> Job:
Return each line that holds the word "scene".

> Recorded information:
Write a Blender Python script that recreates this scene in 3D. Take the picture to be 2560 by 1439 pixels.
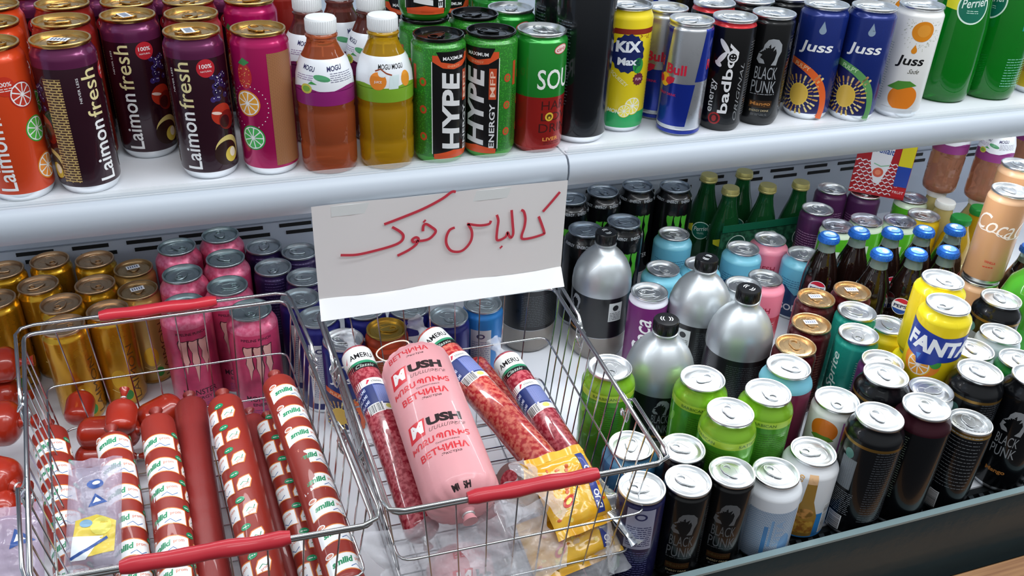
import bpy, math, random
from mathutils import Vector, Matrix, noise
from mathutils.geometry import tessellate_polygon
import bmesh
random.seed(7)
for o in list(bpy.data.objects): bpy.data.objects.remove(o)
SC = bpy.context.scene; COL = SC.collection
# ---------------------------------------------------------------- camera, world, lights, exposure
ZC = 1.5                                   # eye height above the shop floor
FPX = 2237.5                               # focal length in pixels of the 2560 wide frame
def norm(v): return Vector(v).normalized()
DN = norm((-160, 3731, FPX)); XR = norm((7272, -1030, FPX)); UP = -DN; YF = UP.cross(XR)
RM = Matrix((XR, YF, UP))                  # camera space (x right, y down, z ahead) -> world
cd = bpy.data.cameras.new('camera'); cd.sensor_width = 36; cd.lens = 36*FPX/2560; cd.clip_start = .02
cam = bpy.data.objects.new('camera', cd); COL.objects.link(cam)
cc = RM.transposed()
r_, d_, f_ = RM.col[0], RM.col[1], RM.col[2]
cam.matrix_world = Matrix(((r_.x, -d_.x, -f_.x, 0), (r_.y, -d_.y, -f_.y, 0), (r_.z, -d_.z, -f_.z, ZC), (0, 0, 0, 1)))
SC.camera = cam
SC.view_settings.view_transform = 'Standard'; SC.view_settings.look = 'None'
SC.view_settings.exposure = 0.08; SC.view_settings.gamma = 1; SC.view_settings.use_curve_mapping = False
wd = bpy.data.worlds.new('shop'); SC.world = wd; wd.use_nodes = True
bg = wd.node_tree.nodes['Background']; bg.inputs[0].default_value = (.93, .97, 1, 1); bg.inputs[1].default_value = .40
_tc = wd.node_tree.nodes.new('ShaderNodeTexCoord'); _sx = wd.node_tree.nodes.new('ShaderNodeSeparateXYZ'); _mr = wd.node_tree.nodes.new('ShaderNodeMapRange'); _mx = wd.node_tree.nodes.new('ShaderNodeMix'); _mx.data_type = 'RGBA'
_mr.inputs[1].default_value = -.25; _mr.inputs[2].default_value = .15; _mx.inputs[6].default_value = (.16, .16, .17, 1); _mx.inputs[7].default_value = (.93, .97, 1, 1)   # dim shop floor below, bright shop above
for _a, _b in ((_tc.outputs['Generated'], _sx.inputs[0]), (_sx.outputs['Z'], _mr.inputs[0]), (_mr.outputs[0], _mx.inputs[0]), (_mx.outputs[2], bg.inputs[0])): wd.node_tree.links.new(_a, _b)
def area(name, loc, sx, sy, power, rot=(0, 0, 0), col=(1, 1, 1)):
    l = bpy.data.lights.new(name, 'AREA'); l.shape = 'RECTANGLE'; l.size = sx; l.size_y = sy; l.energy = power; l.color = col
    o = bpy.data.objects.new(name, l); COL.objects.link(o); o.location = loc; o.rotation_euler = rot; return o
area('canopy_led_lamp', (.55, .62, ZC+.42), 3.2, .10, 10, (math.radians(12), 0, 0), (.93, .97, 1))
area('ceiling_lamp', (.9, -.35, ZC+1.35), 2.2, .5, 20, (math.radians(20), 0, 0), (.95, .98, 1))
area('ceiling_lamp_far', (2.0, .2, ZC+1.3), .5, 1.6, 14, (0, math.radians(28), 0), (.95, .98, 1))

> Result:
Write a Blender Python script that recreates this scene in 3D. Take the picture to be 2560 by 1439 pixels.
SC = bpy.context.scene; COL = SC.collection